I recently had a reader email me and ask my opinion of digital manipulation.  He considered himself a “purist”, that is he shot film, and he was concerned about the apparent limitless control the digital shooter had regarding his/her images.  My first impulse was to request that he allow me to comment on sex, religion and politics, they are far less controversial.  Technology has always gotten a bad rap and I doubt seriously if my comments will change anyone’s opinion but I hope that at least those that disagree can see some logic in the following:

Historically speaking, photography has always been the subject of controversy.
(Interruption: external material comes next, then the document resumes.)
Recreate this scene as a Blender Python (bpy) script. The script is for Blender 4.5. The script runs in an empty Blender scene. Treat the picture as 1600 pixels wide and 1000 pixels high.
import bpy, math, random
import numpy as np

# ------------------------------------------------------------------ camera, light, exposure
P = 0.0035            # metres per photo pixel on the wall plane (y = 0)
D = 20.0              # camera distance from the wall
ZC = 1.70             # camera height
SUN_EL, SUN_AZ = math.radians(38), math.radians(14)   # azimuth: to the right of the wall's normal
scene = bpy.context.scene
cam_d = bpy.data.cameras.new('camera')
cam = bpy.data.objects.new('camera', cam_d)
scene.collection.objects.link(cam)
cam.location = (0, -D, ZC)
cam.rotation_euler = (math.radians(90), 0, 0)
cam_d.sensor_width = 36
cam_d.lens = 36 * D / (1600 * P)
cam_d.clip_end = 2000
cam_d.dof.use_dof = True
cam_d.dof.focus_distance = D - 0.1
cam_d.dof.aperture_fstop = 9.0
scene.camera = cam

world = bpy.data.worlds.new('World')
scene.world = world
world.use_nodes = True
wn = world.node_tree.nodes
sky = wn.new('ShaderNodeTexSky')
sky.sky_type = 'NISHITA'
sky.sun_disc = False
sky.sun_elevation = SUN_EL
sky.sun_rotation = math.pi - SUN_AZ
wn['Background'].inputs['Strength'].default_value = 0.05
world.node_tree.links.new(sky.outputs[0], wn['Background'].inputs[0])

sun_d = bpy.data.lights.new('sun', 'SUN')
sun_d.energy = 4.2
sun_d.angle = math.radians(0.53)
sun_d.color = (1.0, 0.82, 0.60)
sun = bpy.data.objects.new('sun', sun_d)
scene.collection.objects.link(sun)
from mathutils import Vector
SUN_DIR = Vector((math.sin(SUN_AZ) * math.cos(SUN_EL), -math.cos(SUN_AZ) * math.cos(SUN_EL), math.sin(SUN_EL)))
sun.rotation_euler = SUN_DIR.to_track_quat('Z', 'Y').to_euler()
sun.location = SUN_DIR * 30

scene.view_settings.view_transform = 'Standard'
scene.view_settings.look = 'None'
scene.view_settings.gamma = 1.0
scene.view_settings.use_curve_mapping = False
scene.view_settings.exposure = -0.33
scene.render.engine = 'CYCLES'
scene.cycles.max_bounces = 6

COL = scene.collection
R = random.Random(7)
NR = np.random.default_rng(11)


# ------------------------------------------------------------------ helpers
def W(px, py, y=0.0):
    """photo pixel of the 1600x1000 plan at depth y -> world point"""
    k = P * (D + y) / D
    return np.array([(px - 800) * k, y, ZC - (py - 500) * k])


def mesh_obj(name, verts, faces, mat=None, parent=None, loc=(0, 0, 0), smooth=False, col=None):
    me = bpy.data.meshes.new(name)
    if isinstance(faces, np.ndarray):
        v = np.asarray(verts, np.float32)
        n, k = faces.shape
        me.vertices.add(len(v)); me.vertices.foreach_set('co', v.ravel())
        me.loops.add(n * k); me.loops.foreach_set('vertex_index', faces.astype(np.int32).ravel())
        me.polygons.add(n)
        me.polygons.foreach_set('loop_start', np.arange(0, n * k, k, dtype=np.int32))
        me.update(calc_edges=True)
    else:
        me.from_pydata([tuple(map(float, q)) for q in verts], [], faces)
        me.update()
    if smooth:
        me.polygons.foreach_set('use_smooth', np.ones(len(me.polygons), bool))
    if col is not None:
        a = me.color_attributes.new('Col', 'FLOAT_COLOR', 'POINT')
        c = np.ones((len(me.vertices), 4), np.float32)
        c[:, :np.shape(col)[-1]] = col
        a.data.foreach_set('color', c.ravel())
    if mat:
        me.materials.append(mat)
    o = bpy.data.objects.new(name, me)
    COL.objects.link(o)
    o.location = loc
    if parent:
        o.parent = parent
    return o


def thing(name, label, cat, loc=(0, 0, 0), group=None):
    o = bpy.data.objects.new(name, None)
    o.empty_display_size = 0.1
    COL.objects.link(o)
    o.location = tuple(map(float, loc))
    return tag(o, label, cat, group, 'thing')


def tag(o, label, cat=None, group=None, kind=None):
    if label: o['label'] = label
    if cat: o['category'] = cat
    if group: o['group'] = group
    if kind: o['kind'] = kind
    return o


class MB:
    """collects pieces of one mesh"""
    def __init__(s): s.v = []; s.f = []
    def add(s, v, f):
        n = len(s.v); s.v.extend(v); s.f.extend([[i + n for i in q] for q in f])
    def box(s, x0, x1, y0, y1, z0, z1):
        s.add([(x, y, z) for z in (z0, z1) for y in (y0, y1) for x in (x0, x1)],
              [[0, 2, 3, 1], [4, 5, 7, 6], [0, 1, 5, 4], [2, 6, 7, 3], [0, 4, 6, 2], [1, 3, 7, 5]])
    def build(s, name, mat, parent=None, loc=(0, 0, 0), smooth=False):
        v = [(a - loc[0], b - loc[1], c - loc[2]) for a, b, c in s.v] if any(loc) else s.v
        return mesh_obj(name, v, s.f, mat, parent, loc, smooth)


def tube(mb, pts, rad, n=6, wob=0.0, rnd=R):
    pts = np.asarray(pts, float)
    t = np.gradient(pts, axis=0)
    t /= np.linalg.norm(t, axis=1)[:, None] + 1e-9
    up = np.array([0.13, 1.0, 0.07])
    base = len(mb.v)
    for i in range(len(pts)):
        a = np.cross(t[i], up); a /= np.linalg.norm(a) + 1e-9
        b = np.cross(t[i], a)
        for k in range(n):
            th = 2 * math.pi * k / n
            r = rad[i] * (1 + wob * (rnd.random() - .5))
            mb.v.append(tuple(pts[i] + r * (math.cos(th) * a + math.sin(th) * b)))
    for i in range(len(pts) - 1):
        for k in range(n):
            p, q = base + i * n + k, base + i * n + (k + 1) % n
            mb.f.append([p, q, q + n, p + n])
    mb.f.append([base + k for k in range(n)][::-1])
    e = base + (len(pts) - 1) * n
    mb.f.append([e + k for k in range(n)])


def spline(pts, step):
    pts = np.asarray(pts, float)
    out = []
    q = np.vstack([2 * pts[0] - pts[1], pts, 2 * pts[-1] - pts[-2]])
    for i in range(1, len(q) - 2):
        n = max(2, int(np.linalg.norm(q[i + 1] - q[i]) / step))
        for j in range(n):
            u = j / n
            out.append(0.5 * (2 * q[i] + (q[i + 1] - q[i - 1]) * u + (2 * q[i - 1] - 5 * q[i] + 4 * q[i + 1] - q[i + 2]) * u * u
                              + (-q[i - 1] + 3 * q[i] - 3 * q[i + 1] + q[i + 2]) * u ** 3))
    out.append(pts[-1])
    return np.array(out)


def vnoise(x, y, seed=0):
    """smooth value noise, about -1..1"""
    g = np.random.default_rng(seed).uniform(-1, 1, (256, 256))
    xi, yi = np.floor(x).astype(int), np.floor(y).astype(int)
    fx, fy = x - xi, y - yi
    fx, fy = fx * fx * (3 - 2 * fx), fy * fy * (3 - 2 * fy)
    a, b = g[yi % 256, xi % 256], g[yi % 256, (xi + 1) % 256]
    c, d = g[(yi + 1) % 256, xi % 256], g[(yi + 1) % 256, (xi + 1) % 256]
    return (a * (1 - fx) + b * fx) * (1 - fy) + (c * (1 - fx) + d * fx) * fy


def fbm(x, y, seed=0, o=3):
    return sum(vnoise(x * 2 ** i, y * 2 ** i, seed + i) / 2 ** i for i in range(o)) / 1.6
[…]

At the advent of the Daguerreotype a Parisian newspaper lambasted these images as against the will of God.  That man had created images so closely duplicating the work of God had to indeed be blasphemous.  So it should come as no surprise that we are still arguing the topic of manipulation centuries later.  My point of view is that the present debate is not about manipulation but the degree of manipulation.

 

Frank Hurley, probably the most famous Antarctic photographer in history was regularly creating composite images at the beginning of the 20th century!  Doing the same thing in Photoshop is hardly breakthrough technology.

 

Ansel Adams, long considered the icon of film purists would have embraced Photoshop had he been born 50 years later.  Adams spent hours manipulating his images in the darkroom.  The man would have been a Photoshop guru!

 

I am also of the opinion that black & white photography is blatant manipulation.  I love black & white photographs but I see in color and manipulating the color spectrum into gray tones makes me wonder who is fooling whom about manipulation.

 

The camera you choose, the lens you use, the type of film you shoot with are all forms of manipulation.  How you shoot your subject matter is also manipulation.  Eddie Adams, the Pulitzer prize winner, for his shot of a Vietnamese officer executing a Viet Cong, was a shot he regretted to his dying day.  The shot was completely out of context.  The VC had just been caught brutally butchering the wife and family of the officer’s best friend.  I don’t want to argue the ethics of the shot or the situation but simply demonstrate a degree of manipulation.  Photojournalists have their own ethical conduct to deal with but it’s all about manipulation.

 

Arthur Ashe, the brilliant American tennis player was once asked to comment on the introduction and legalization of oversize tennis rackets.  He felt it diminished the purity of the game but now that they were legal he said you were a fool not to use one.

Could there be a parallel in the world of photography?